■ **Exercise details**:
Leaving out the pictures, retype the lines from the beginning of the listing through the line containing "vs.exposure = 1.05".

■ **Source data**:
·····

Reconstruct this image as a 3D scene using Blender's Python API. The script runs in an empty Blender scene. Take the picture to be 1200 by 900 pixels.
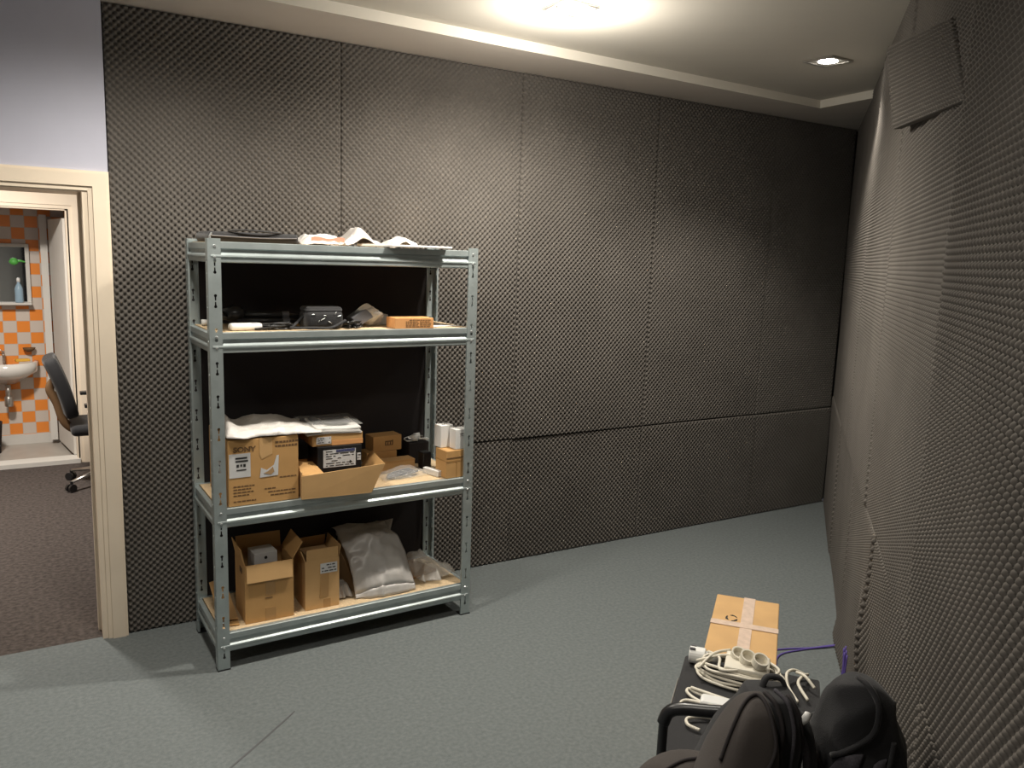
import bpy, bmesh, math, random
import numpy as np
from mathutils import Vector, Matrix, noise
C = bpy.context.scene.collection
PI = math.pi
random.seed(7)

# ------------------------------------------------------------------ camera
cam_d = bpy.data.cameras.new('camera'); cam = bpy.data.objects.new('camera', cam_d); C.objects.link(cam)
YAW, PITCH, ROLL = 0.541, 0.1547, 0.0323
cy_, sy_ = math.cos(YAW), math.sin(YAW)
fw = Vector((sy_*math.cos(PITCH), cy_*math.cos(PITCH), -math.sin(PITCH)))
rt = Vector((cy_, -sy_, 0)); up = rt.cross(fw)
rr = rt*math.cos(ROLL) + up*math.sin(ROLL); uu = -rt*math.sin(ROLL) + up*math.cos(ROLL)
m3 = Matrix((rr, uu, -fw)).transposed().to_4x4()
cam.matrix_world = Matrix.Translation((-0.3146, -3.9426, 1.7957)) @ m3
cam_d.sensor_width = 36; cam_d.lens = 943.69/1200*36; cam_d.clip_start = 0.03
bpy.context.scene.camera = cam

# ------------------------------------------------------------------ world, view, lights
wld = bpy.data.worlds.new('world'); bpy.context.scene.world = wld; wld.use_nodes = True
wld.node_tree.nodes['Background'].inputs[0].default_value = (.02, .02, .022, 1)
vs = bpy.context.scene.view_settings
vs.view_transform = 'Standard'; vs.look = 'None'; vs.gamma = 1; vs.use_curve_mapping = False
vs.exposure = 1.05

def light(name, kind, loc, power, col=(1, .93, .82), size=.05, spot=None, blend=.6, aim=(0, 0, -1)):
    l = bpy.data.lights.new(name, kind); l.energy = power; l.color = col
    if kind == 'SPOT': l.spot_size = math.radians(spot); l.spot_blend = blend; l.shadow_soft_size = size
    elif kind == 'POINT': l.shadow_soft_size = size
    elif kind == 'AREA': l.shape = 'SQUARE'; l.size = size
    o = bpy.data.objects.new(name, l); C.objects.link(o); o.location = loc
    o.rotation_euler = Vector(aim).to_track_quat('-Z', 'Y').to_euler()
    return o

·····

■ **Answer to this exercise**:
Reconstruct this image as a 3D scene using Blender's Python API. The script runs in an empty Blender scene. Take the picture to be 1200 by 900 pixels.
import bpy, bmesh, math, random
import numpy as np
from mathutils import Vector, Matrix, noise
C = bpy.context.scene.collection
PI = math.pi
random.seed(7)

# ------------------------------------------------------------------ camera
cam_d = bpy.data.cameras.new('camera'); cam = bpy.data.objects.new('camera', cam_d); C.objects.link(cam)
YAW, PITCH, ROLL = 0.541, 0.1547, 0.0323
cy_, sy_ = math.cos(YAW), math.sin(YAW)
fw = Vector((sy_*math.cos(PITCH), cy_*math.cos(PITCH), -math.sin(PITCH)))
rt = Vector((cy_, -sy_, 0)); up = rt.cross(fw)
rr = rt*math.cos(ROLL) + up*math.sin(ROLL); uu = -rt*math.sin(ROLL) + up*math.cos(ROLL)
m3 = Matrix((rr, uu, -fw)).transposed().to_4x4()
cam.matrix_world = Matrix.Translation((-0.3146, -3.9426, 1.7957)) @ m3
cam_d.sensor_width = 36; cam_d.lens = 943.69/1200*36; cam_d.clip_start = 0.03
bpy.context.scene.camera = cam

# ------------------------------------------------------------------ world, view, lights
wld = bpy.data.worlds.new('world'); bpy.context.scene.world = wld; wld.use_nodes = True
wld.node_tree.nodes['Background'].inputs[0].default_value = (.02, .02, .022, 1)
vs = bpy.context.scene.view_settings
vs.view_transform = 'Standard'; vs.look = 'None'; vs.gamma = 1; vs.use_curve_mapping = False
vs.exposure = 1.05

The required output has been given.